29.05.2004 | aktual.: 29.05.2004 08:42
Według dziennika, najcenniejszym zabytkiem w siedlęcińskiej wieży są średniowieczne malowidła, pokrywające wnętrze wielkiej sali. Wśród historyków sztuki przeważała opinia, że przedstawiają one miedzy innymi scenę ufundowania klasztoru Cystersów. "Ta błędna interpretacja była spowodowana niewłaściwą konserwacją tych malowideł w okresie międzywojennym. Konserwatorzy dokonali wówczas wielu przemalowań" - tłumaczy Przemysław Nocuń, przedstawiciel fundacji Zamek Chudów, która opiekuje się wieżą.

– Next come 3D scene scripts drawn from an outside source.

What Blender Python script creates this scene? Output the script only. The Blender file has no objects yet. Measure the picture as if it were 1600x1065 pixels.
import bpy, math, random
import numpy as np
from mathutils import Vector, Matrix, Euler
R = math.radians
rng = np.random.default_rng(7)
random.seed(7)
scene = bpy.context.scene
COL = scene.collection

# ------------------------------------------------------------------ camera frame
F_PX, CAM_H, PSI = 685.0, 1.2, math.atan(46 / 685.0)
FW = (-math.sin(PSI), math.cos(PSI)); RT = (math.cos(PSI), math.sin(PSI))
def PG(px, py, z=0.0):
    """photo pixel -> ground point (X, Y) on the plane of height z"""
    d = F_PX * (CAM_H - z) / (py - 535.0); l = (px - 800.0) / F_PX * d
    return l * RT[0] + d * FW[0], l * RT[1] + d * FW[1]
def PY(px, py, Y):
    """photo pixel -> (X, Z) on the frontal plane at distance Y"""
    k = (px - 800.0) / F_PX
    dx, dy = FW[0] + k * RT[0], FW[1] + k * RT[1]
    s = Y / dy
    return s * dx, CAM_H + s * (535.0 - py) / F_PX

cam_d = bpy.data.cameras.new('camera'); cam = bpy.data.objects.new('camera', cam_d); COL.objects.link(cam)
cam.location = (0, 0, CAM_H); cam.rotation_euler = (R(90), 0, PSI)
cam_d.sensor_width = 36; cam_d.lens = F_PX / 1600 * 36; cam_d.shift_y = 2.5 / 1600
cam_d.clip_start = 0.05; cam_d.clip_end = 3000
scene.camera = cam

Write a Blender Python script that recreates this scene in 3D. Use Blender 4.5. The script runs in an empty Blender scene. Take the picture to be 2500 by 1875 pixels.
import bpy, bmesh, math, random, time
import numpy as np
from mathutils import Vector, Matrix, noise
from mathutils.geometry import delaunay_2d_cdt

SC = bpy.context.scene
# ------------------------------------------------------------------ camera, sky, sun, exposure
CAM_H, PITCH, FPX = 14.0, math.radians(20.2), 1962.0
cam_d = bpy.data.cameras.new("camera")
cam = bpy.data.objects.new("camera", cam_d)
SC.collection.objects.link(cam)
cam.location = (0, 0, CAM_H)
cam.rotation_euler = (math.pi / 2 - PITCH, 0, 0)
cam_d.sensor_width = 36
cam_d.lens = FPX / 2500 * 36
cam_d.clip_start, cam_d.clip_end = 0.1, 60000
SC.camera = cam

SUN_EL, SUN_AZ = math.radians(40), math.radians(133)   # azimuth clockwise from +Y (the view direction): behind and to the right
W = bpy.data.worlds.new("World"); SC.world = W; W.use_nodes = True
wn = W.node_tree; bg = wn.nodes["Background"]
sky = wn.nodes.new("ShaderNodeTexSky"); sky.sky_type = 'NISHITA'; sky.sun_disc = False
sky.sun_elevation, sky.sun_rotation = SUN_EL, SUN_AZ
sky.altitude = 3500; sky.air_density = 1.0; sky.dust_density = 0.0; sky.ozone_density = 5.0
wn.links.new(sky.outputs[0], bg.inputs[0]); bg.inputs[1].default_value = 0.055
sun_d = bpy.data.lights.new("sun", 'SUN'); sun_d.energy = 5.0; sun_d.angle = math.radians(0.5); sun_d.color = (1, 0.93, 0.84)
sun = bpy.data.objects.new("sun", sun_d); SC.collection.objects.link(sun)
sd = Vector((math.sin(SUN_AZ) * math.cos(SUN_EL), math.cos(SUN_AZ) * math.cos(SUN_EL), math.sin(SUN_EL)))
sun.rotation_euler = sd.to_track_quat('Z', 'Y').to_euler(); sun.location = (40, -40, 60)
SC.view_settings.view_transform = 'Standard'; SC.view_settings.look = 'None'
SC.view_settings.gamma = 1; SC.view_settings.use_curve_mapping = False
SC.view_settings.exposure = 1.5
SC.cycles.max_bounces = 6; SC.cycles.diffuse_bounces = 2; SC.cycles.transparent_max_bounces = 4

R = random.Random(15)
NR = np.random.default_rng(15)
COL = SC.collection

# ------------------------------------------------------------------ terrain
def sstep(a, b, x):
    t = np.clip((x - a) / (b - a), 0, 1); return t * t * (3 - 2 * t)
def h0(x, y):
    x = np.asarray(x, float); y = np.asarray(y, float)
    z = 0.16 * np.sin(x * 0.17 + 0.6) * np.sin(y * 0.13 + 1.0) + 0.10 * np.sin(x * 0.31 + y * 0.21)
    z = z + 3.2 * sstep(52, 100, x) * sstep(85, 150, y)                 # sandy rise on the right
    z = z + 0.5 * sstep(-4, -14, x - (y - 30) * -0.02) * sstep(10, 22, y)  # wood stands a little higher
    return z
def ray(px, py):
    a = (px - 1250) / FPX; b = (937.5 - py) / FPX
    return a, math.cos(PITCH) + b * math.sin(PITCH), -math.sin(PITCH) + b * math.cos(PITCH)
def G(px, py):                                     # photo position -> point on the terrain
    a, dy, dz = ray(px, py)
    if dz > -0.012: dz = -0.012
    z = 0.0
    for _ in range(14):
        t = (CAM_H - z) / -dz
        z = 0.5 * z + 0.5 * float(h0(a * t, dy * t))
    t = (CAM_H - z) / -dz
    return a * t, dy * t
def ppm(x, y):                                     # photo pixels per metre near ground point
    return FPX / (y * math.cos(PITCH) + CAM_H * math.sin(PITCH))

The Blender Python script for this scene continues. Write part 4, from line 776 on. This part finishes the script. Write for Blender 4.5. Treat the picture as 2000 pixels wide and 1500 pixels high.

Właściwe znaczenie malowideł odkrył dopiero doktor Jacek Witkowski z Uniwersytetu Wrocławskiego. Jego zdaniem przedstawiają one legendę o rycerzu okrągłego stołu - Lancelocie z Jeziora. Na ścianach przedstawiono dwa wątki tej opowieści: jedną z przygód rycerskich Lancelota na rycerza oraz jego miłość do Ginewry, żony króla Artura. "Opowieści rycersko-romansowe były częstym przedmiotem inspiracji średniowiecznych malarzy" - mówi Jacek Witkowski - "ale do naszych czasów takich malowideł zachowało się bardzo niewiele, na świecie jest ich tylko około 20. Siedlęcin jest jedynym miejscem gdzie można obejrzeć legendę o najsłynniejszym rycerzu Okrągłego Stołu" - czytamy na łamach gazety.
Przedstawiciele fundacji Zamek Chudów szukając pieniędzy na konserwację malowideł zwrócili się o pomoc do europejskich muzeów, w których zbiorach są dzieła o tematyce arturiańskiej oraz do Międzynarodowego Towarzystwa Arturiańskiego w Wielkiej Brytanii. Na pełną renowację malowideł potrzeba ok. 200-250 tys. zł. Na razie fundacji nie udało się ich zdobyć, ale zdołała przyciągnąć uwagę naukowców zajmujących się Średniowieczem z całego świata - pisze "Słowo Polskie - Gazeta Wrocławska".